En 2017, le gardien de la paix Damien Saboundjian a écopé de cinq ans de prison avec sursis devant la cour d’assises d’appel de Paris pour des coups mortels sur Amine Bentounsi, tué d’une balle dans le dos. Malgré sa condamnation définitive, il n’a jamais été sanctionné par son administration. 
En 2019, après douze ans de procédure judiciaire, un policier poitevin a été acquitté à Bordeaux pour un tir mortel survenu en 2007. Le parquet général n’a pas fait appel. 
En 2020, deux policiers poursuivis pour des violences à Villemomble, pendant lesquelles une femme touchée par une grenade de désencerclement a perdu un œil, ont été définitivement acquittés devant la cour d’assises d’appel de Paris. 
En octobre 2022, le policier Christophe Mercier, qui avait éborgné un supporteur bastiais six ans plus tôt avec sa matraque télescopique, a été condamné à deux ans de prison avec sursis. Il a fait appel. 
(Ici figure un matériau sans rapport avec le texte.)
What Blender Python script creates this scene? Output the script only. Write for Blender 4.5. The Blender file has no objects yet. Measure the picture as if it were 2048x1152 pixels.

En décembre 2022, le CRS qui avait éborgné le syndicaliste Laurent Théron lors d’une manifestation contre la loi travail, en 2016, a été acquitté. La cour d’assises de Paris a retenu la légitime défense. Le parquet général n’ayant pas fait appel, cette décision est définitive. 
En janvier 2024, trois des quatre policiers intervenus le 2 février 2017 à Aulnay-sous-Bois et blessant grièvement Théodore Luhaka (dit « Théo ») comparaissaient devant la cour d’assises de Seine-Saint-Denis, à Bobigny. La cour d’assises a estimé que Marc-Antoine C., Jérémie D. et Tony H. s’étaient rendus coupables de violences illégitimes, mais a écarté la qualification criminelle.
Des peines de prison avec sursis ont été prononcées. Les policiers écopent de peines relativement légères, en dessous des réquisitions, qui ne devraient pas entraver davantage leur carrière !
Sources : Médiapart.fr, lemonde.fr, TF1.info, …

La participation à une manifestation interdite

Par les temps qui courent, cela peut servir !
Participer à une manifestation est l’exercice d’une liberté fondamentale, qu’elle ait été déclarée ou non, Aucune infraction n’est commise du seul fait de la participation à une manifestation non déclarée mais, lorsqu’elle a été interdite, y participer est illégal.
L’autorité de police compétente peut en effet prendre un arrêté d’interdiction, qui doit être notifié aux organisateurs ayant déclaré la manifestation ou à défaut, affiché (en principe aux portes de la préfecture) suffisamment tôt pour permettre l’exercice d’un référé-liberté devant le tribunal administratif, ou publié au recueil des actes administratifs.
Cet arrêté peut viser la manifestation déclarée, ou un appel sur les réseaux sociaux à manifester sans déclaration préalable, ou seulement délimiter un périmètre interdit.
Participer à une manifestation interdite par un tel arrêté est constitutif d’une contravention de la 4ème classe, éligible à la procédure d’amende forfaitaire dont le montant est de 135€. Peu importe que la manifestation ait été déclarée ou non .
Il n’est pas possible d’être interpellé pour une simple contravention, ni placé en garde à vue.
Pourtant, de nombreuses interpellations sont effectuées, du seul fait (en pratique) d’une participation à une manifestation interdite.
Source : Observatoire des libertés et des pratiques policières (le club de Médiapart) ou le site de la LDH.